Accordingly, the convening of a meeting of the Board of Members will be at the request of the Chairman of the Board of Members or the request of a member or group of members of the company. Reasonable expenses for convening and conducting meetings of the Board of Members will be reimbursed by the company. Notice of invitation to a meeting of the Board of Members will be sent to each member of the Board of Members. The content of the meeting invitation must clearly identify the time, location and meeting agenda.

3. Conditions and procedures for conducting meetings of the Board of Members?

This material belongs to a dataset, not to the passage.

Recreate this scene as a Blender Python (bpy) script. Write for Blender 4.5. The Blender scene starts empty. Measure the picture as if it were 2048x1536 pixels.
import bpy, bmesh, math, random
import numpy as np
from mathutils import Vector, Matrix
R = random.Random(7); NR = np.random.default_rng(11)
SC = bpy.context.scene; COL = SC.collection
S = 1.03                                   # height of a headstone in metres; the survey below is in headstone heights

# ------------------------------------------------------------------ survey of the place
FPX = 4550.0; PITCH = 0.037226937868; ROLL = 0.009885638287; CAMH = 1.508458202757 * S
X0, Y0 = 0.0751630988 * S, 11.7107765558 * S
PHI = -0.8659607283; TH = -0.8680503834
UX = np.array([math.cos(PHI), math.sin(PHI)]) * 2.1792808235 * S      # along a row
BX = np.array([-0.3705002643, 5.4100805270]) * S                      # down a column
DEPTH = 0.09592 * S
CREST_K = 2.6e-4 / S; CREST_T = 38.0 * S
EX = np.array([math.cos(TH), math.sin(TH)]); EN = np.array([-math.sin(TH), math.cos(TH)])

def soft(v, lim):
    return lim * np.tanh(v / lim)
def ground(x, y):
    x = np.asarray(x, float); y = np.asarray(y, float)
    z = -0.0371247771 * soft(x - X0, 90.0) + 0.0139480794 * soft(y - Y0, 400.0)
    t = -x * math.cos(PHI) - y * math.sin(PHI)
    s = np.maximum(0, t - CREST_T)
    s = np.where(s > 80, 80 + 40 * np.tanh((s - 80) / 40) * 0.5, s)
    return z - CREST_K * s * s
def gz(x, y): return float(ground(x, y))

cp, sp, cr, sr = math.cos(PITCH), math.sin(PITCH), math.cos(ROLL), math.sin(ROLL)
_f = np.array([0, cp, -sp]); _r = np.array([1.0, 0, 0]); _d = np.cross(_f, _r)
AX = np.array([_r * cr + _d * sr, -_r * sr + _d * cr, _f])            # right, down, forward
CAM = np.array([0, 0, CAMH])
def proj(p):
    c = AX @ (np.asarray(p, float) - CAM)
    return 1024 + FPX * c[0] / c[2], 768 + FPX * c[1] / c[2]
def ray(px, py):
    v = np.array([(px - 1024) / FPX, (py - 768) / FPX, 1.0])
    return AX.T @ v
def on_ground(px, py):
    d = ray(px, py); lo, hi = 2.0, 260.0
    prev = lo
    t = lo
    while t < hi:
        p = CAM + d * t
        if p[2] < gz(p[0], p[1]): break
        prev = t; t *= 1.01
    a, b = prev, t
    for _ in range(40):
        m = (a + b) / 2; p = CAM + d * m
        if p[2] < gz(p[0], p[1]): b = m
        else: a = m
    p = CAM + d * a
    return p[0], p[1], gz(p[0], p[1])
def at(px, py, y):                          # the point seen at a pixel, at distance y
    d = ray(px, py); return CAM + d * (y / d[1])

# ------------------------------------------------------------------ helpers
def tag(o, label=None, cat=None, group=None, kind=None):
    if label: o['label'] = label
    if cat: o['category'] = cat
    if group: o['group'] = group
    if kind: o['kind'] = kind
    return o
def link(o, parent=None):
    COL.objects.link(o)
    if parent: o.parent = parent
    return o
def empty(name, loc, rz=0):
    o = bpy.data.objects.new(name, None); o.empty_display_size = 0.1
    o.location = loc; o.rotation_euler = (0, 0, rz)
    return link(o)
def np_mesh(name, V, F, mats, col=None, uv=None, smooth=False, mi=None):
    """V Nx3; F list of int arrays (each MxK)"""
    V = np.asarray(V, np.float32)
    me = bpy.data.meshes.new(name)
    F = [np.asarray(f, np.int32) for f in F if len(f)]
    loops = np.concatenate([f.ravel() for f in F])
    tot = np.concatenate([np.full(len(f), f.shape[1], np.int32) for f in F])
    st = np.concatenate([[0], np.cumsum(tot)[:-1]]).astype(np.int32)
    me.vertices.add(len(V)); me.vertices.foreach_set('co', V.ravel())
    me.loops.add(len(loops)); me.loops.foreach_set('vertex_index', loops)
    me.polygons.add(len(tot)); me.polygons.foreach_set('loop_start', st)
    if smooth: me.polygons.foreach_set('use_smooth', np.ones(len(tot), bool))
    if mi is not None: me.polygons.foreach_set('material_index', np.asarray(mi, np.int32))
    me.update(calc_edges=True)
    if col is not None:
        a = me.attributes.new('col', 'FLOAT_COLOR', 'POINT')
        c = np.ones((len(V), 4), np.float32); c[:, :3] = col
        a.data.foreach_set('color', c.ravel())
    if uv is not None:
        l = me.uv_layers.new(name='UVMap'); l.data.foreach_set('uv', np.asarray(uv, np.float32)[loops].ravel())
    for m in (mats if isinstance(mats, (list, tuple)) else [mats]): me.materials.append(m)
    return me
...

According to the provisions of Article 58 of the Law on Enterprises 2020 on the conditions and procedures for conducting meetings of the Board of Members as follows:

– A meeting of the Board of Members is conducted when the number of attending members owns 65% or more of the charter capital; The specific ratio is prescribed by the company’s Charter.

– In case the first meeting of the Board of Members does not meet the conditions to proceed as prescribed in Clause 1 of this Article and the Company’s Charter has no other provisions, the convening of a meeting of the Board of Members is carried out as follows:

+ The second meeting invitation must be sent within 15 days from the intended date of the first meeting. The second meeting of the Board of Members is conducted when the number of attending members owns 50% or more of the charter capital;

+ In case the second meeting of the Board of Members does not meet the conditions to proceed according to the provisions of Point a of this Clause, the notice inviting the third meeting must be sent within 10 days from the intended date of the second meeting. The third meeting of the Board of Members is conducted regardless of the number of members attending the meeting and the amount of charter capital represented by the number of members attending the meeting.

– Members and authorized representatives of members must attend and vote at the meeting of the Board of Members. The procedure for conducting a meeting of the Board of Members and the form of voting are prescribed by the Company’s Charter.

– In case a meeting meeting the conditions specified in this Article does not complete the meeting agenda within the expected time limit, it may be extended but must not exceed 30 days from the opening date of that meeting.

Thus, in your case, the fact that the company still holds a meeting even though only 50% of the members attend the meeting cannot be said to be inconsistent with the law. Because the law does not consider the number of members attending the meeting but based on the percentage of charter capital. That is, if 50% of the members attending that meeting own 65% or more of the charter capital, it is reasonable for your company to conduct a meeting of the Board of Members, based on the provisions of Clause 1, Article 58 of the Law on Enterprises 2020.